Thursday, September 16, 2010

I Want To See More Measurements Before Deciding What This Means

Was a radio tuning myth debunked during last Friday’s web presentation by Astral on the first full currency year of PPM results in Canada?

Summer, it seems, isn’t the write-off we all thought it was. With PPM comes a new measure over one full year of radio tuning across the four seasons – in Vancouver, Edmonton, Calgary, Toronto and Montreal.

In Toronto, consistency for 18-54s across all seasons.


Edmonton tuning dropped in winter, then picked up in spring and increases were found in summer.

Vancouver had consistency in fall, winter and spring with a 9% tuning hours drop in summer.

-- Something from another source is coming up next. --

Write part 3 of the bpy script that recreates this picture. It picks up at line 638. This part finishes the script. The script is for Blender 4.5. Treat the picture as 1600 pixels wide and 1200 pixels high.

Calgary saw highest tuning in fall while winter and spring were flat and summer was up 6%.

In Montreal, spring and summer were up slightly compared to fall and winter.

My first take: since the measure is now 6+ and not 12+ as is the case in diary ratings, the impact of family vacations and children and teen radio use during summer months and the lack of it during the periods when students are in school could be distorting adult "away from home" listening estimates.

Or, are we just looking at variations in the statistical reliability of five different panel samples and nothing real at all?

Jim Seiler invented diary measurement of broadcasting in 1949 and was fond of reminding his clients for many years "don't believe anything in Arbitron until you see it three times."

That is why I am hoping ARB, which will have 43 PPM markets online by the end of the year will start tracking the seasonality of total persons using radio too, so that we don't have to wait three more years to find out if the Astral researchers have spotted a meaningful trend or just sample wobbles which will be totally different in another year.